On Mon, Jan 11, 2010 at 11:20 AM, Kevin Grittner
<Kevin(dot)Grittner(at)wicourts(dot)gov> wrote:
> Bob Dusek <redusek(at)gmail(dot)com> wrote:
>> Kevin Grittner <Kevin(dot)Grittner(at)wicourts(dot)gov> wrote:
>>> Bob Dusek <redusek(at)gmail(dot)com> wrote:
>
>>> Anyway, my benchmarks tend to show that best throughput occurs at
>>> about (CPU_count * 2) plus effective_spindle_count.  Since you
>>> seem to be fully cached, effective_spindle_count would be zero,
>>> so I would expect performance to start to degrade when you have
>>> more than about 32 sessions active.
>>>
>> That's a little disheartening for a single or dual CPU system.
>
> Not at all.  You only have so many resources to keep busy at any one
> moment.  It is generally more efficient to only context switch
> between as many processes as can keep those resources relatively
> busy; otherwise valuable resources are spent switching among the
> various processes rather than doing useful work.
>
> [Regular readers of this list might want to skip ahead while I run
> through my usual "thought experiment on the topic.  ;-) ]
>
> Imagine this hypothetical environment -- you have one CPU running
> requests.  There are no other resources to worry about and no
> latency to the clients.  Let's say that the requests take one second
> each.  The client suddenly has 100 requests to run.  Assuming
> context switching is free, you could submit all at once, and 100
> seconds later, you get 100 responses, with an average response time
> of 100 seconds.  Let's put a (again free) connection pooler in
> there.  You submit those 100 requests, but they are fed to the
> database one at a time.  You get one response back in one second,
> the next in two seconds, the last in 100 seconds.  No request took
> any longer, and the average response time was 50.5 seconds -- almost
> a 50% reduction.
>
> Now context switching is not free, and you had tens of thousands of
> them per second.

FYI, on an 8 or 16 core machine, 10k to 30k context switches per
second aren't that much.

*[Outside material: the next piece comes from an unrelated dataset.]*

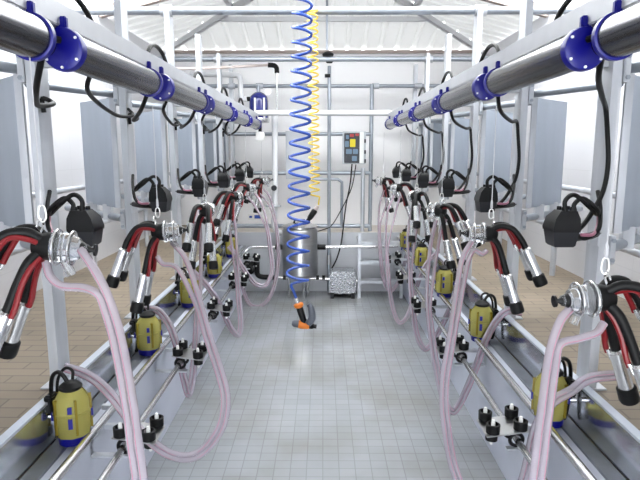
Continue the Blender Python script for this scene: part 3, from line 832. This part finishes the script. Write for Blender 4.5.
# drain tee on left beam end
p = at(260, 122, 5.98)
t = thing('drain_tee', 'small white tee with a black stub under the left beam end', 'valve', p); o = t.location
MB().cyl(p, p - Vector((0, 0, .10)), .018, 10).build('stub', 'black', t, o)
MB().box(tuple(p - Vector((.045, .04, .19))), tuple(p + Vector((.045, .04, -.10))), .01).build('body', 'white', t, o)

# stainless receiver tank
YT = 6.1
zt, zb = at(300, 226, YT).z, at(300, 279, YT).z; cx = at(300, 250, YT).x; R = .195
t = thing('receiver_tank', 'upright stainless steel tank standing behind the end of the blue coil hose', 'tank', (cx, YT, zb)); o = t.location
h = zt - zb
MB().lathe([(0, .06), (.03, .15), (.07, R), (h - .05, R), (h - .01, R * .9), (h, R * .8)], (cx, YT, zb), (0, 0, 1), 40).build('shell', 'brushed', t, o)
l = MB().lathe([(h - .012, R + .008), (h + .004, R + .008), (h + .03, R * .6), (h + .04, .06)], (cx, YT, zb), (0, 0, 1), 32).build('lid', 'steel', t, o)
MB().tube([(cx - .07, YT, zt + .03), (cx - .05, YT, zt + .07), (cx + .05, YT, zt + .07), (cx + .07, YT, zt + .03)], .01, 8).build('handle', 'black', l, o)
for a_ in (50, 170, 290):
    c_, s_ = math.cos(math.radians(a_)), math.sin(math.radians(a_))
    MB().cyl((cx + c_ * .13, YT + s_ * .13, .0), (cx + c_ * .13, YT + s_ * .13, zb + .06), .014, 8).build('leg', 'steel', t, o)
for (yp, xa, xb, r, nm, lab) in ((247, 252, 277, .016, 'inlet_pipe', 'stainless pipe entering the tank from the wash pipes of the left wall'), (247, 323, 398, .018, 'inlet_pipe', 'long stainless pipe running from the tank to the right pit wall')):
    a, b = at(xa, yp, YT), at(xb, yp - (1 if xb > 330 else 0), YT)
    t = thing(nm, lab, 'pipe', a); o = t.location
    MB().cyl(a, b, r, 12).build('pipe', 'steel', t, o)
    if xa < 300: j0, j1 = b - Vector((.02, 0, 0)), Vector((cx - R + .01, YT, b.z))
    else: j0, j1 = a + Vector((.03, 0, 0)), Vector((cx + R - .01, YT, a.z))
    MB().cyl(j0, j1, .03, 14).build('joint', 'black', t, o)
a = at(252, 247, YT)
tag(MB().tube([a, at(247, 250, YT), at(241, 257, YT - .1), at(232, 268, YT - .35)], .017, 12, 5).build('pipe_bend', 'steel'), 'short shiny pipe bend leading to the left wash pipe', 'pipe')
t = thing('drain_line', 'black elbow drain pipe low on the end wall left of the tank', 'pipe', at(262, 278, 6.25)); o = t.location
MB().tube([at(257, 257, 6.25), at(257, 270, 6.25), at(258, 275, 6.25), at(263, 277, 6.25), at(273, 277, 6.25)], .03, 12, 3).build('elbow', 'black', t, o)
MB().cyl(at(270, 277, 6.25), at(330, 279, 6.25), .016, 10).build('pipe', 'steel', t, o)
for xp in (272, 283, 316, 322): MB().cyl(at(xp, 277.5, 6.25), at(xp + 3, 277.6, 6.25), .026, 12).build('union', 'black', t, o)
MB().cyl(at(275, 249, 6.25), at(275, 277, 6.25), .012, 10).build('riser', 'steel', t, o)
t = thing('hose_valve', 'black valve with round knob on the end wall beside the black elbow', 'valve', at(252, 270, 6.2)); o = t.location
MB().tube([at(243, 275, 6.1), at(249, 268, 6.15), at(253, 262, 6.2), at(256, 254, 6.25)], .026, 12, 4).build('body', 'black', t, o)
MB().lathe([(0, .045), (.02, .05), (.04, .03)], at(251, 270, 6.15), (-.3, -1, .2), 14).build('knob', 'blackgloss', t, o)

# embossed pump box
a, b = at(329.5, 294, 6.08), at(356, 272, 6.08)
t = thing('pump_box', 'embossed tread plate box on low feet at the foot of the end wall', 'box', ((a.x + b.x) / 2, 6.2, 0)); o = t.location
MB().box((a.x, 6.08, a.z), (b.x, 6.34, b.z), .015).build('casing', 'tread', t, o)
for x in (a.x + .03, b.x - .03):
    for y in (6.11, 6.3): MB().box((x - .02, y - .02, 0), (x + .02, y + .02, a.z + .02)).build('foot', 'greybox', t, o)
MB().cyl(at(356, 281, 6.2), at(361, 281, 6.2), .02, 10).build('outlet', 'steel', t, o)

# step ladder out of the pit
YL = 6.12
t = thing('step_ladder', 'grey steel three tread ladder leading up out of the pit beside the right wall', 'ladder', (at(375, 290, YL).x, YL, 0)); o = t.location
x0, x1 = at(359.5, 250, YL).x, at(402, 250, YL).x
for x in (x0, x1):
    MB().bar((x, YL, 0), (x, YL, at(360, 234, YL).z), .035, .03, (0, 1, 0)).build('side_rail', 'galv', t, o)
    MB().bar((x, YL + .015, at(360, 241, YL).z), (x, YEND - .012, at(360, 241, YL).z), .03, .02).build('wall_stay', 'galv', t, o)
for yp in (243, 262, 281):
    z = at(360, yp, YL).z
    MB().box((x0 + .0, YL - .04, z - .022), (x1 - .0, YL + .09, z + .012), .004).build('tread', 'galv', t, o)

# ------------------------------------------------------------------ coil hoses
def helix(x_px, Y, ys, amp, turns, per=16):
    pts = []; N_ = turns * per
    for i in range(N_ + 1):
        u = i / N_
        yp = ys[0] + (ys[1] - ys[0]) * u
        xp = x_px[0] + (x_px[1] - x_px[0]) * u
        c = at(xp, yp, Y)
        R_ = amp[0] + (amp[1] - amp[0]) * u
        a_ = 2 * PI * turns * u
        pts.append(c + Vector((R_ * math.cos(a_), R_ * math.sin(a_), 0)))
    return pts
YC = 3.72
hp = helix((303.5, 297.5), YC, (-52, 280), (.056, .074), 23)
g0 = at(297.5, 302, YC)
t = thing('coil_hose', 'blue spiral air hose hanging from the roof down to the spray gun', 'hose', g0); o = t.location
MB().tube([hp[0] + Vector((0, 0, .12))] + hp + cr([hp[-1], at(292, 284, YC), at(293.5, 291, YC), at(297, 300, YC)], 5)[1:], .0095, 8).build('coil', 'coil', t, o)
MB().cyl(at(296, 298, YC), at(298, 303, YC), .013, 12).build('ferrule', 'steel', t, o)
YY = 3.9
hp = helix((312.5, 314.5), YY, (10, 197), (.034, .036), 26, 12)
t = thing('coil_hose', 'thin yellow spiral air hose hanging beside the blue one', 'hose', hp[-1]); o = t.location
MB().tube([at(305, 11, YY), at(308, 11, YY)] + hp + cr([hp[-1], at(319, 200, YY), at(318.5, 205, YY)], 4)[1:], .0055, 6).build('coil', 'yellow', t, o)
a, b = at(318, 206, YY), at(307, 222, YY)
t = thing('blow_gun', 'slim dark blow gun at the end of the yellow spiral hose', 'air gun', a); o = t.location
d = b - a; L = d.length
MB().lathe([(0, .010), (L * .25, .016)], a, d, 12).build('collar', 'copper', t, o)
MB().lathe([(L * .22, .014), (L * .3, .022), (L * .75, .019), (L * .85, .012)], a, d, 12).build('grip', 'blackgloss', t, o)
MB().lathe([(L * .8, .013), (L * 1.02, .017), (L * 1.05, .01)], a, d, 12).build('tip', 'black', t, o)

# spray gun: vertical grip with lever over a horizontal barrel
a, b = at(298, 303, YC), at(305, 325, YC)
t = thing('spray_gun', 'orange and black spray gun hanging on the blue spiral hose over the tiles', 'spray gun', b); o = t.location
d = (b - a).normalized(); L = (b - a).length
MB().lathe([(0, .018), (.006, .033), (.022, .034), (.032, .026)], a, d, 18).build('collar', 'orange', t, o, 'orange collar')
gr = MB().lathe([(.028, .022), (.05, .025), (L * .75, .023), (L, .024)], a, d, 18).build('grip', 'blackgloss', t, o)
MB().tube([at(308, 324, YC - .02), at(312, 318, YC - .02), at(311, 308, YC - .02), at(308.5, 304, YC - .02)], lambda u: .018 + .008 * math.sin(PI * min(1, u + .2)), 12, 6).build('lever', 'gungrey', t, o)
p0, p1 = at(292, 323, YC), at(316.5, 326.5, YC)
e = p1 - p0; el = e.length
MB().lathe([(0, .014), (.012, .024), (.05, .027)], p0, e, 18).build('spray_head', 'gungrey', t, o)
MB().lathe([(.046, .027), (.07, .031), (el * .66, .027), (el * .72, .022)], p0, e, 18).build('barrel', 'orange', t, o, 'orange barrel')
MB().lathe([(el * .70, .023), (el * .84, .022), (el * .9, .014), (el, .015)], p0, e, 18).build('rear_knob', 'blackgloss', t, o)

# ------------------------------------------------------------------ feed barrier behind stalls
for s in (-1, 1):
    t = thing('feed_barrier', f'low pipe barrier standing before the {SIDE[s]} side wall', 'barrier', (s * 1.76, 0, PLAT)); o = t.location
    for z in (1.38, 1.08): MB().cyl((s * 1.76, 1.2, z), (s * 1.76, 7.0, z), .02, 10).build('rail', 'galv', t, o)
    for y in (1.6, 2.9, 4.2, 5.5, 6.8): MB().cyl((s * 1.76, y, PLAT), (s * 1.76, y, 1.40), .022, 10).build('upright', 'galv', t, o)

# ------------------------------------------------------------------ light
w = bpy.data.worlds.new('sky'); SC.world = w; w.use_nodes = True
bg = w.node_tree.nodes['Background']; bg.inputs['Color'].default_value = (.93, .97, 1.0, 1); bg.inputs['Strength'].default_value = 5.0
sun = bpy.data.objects.new('sun', bpy.data.lights.new('sun', 'SUN')); COL.objects.link(sun)
sun.data.energy = 9.0; sun.data.angle = math.radians(20); sun.rotation_euler = (math.radians(-22), math.radians(8), 0)
vs = SC.view_settings
SC.display_settings.display_device = 'sRGB'
vs.view_transform = 'Standard'; vs.look = 'None'; vs.exposure = 0.98; vs.gamma = 1; vs.use_curve_mapping = False
SC.cycles.use_denoising = True
SC.cycles.max_bounces = 10; SC.cycles.transmission_bounces = 8; SC.cycles.caustics_refractive = False; SC.cycles.caustics_reflective = False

If you're climbing past 100k you might want
to look out.

The more I read up on the 74xx CPUs and look at the numbers here the
more I think it's just that this machine has X bandwidth and it's
using it all up. You could put 1,000 cores in it, and it wouldn't go
any faster. My guess is that a 4x6 core AMD machine or even a 2x6
Nehalem would be much faster at this job. Only way to tell is to run
something like the stream benchmark and see how it scales,
memory-wise, as you add cores to the benchmark.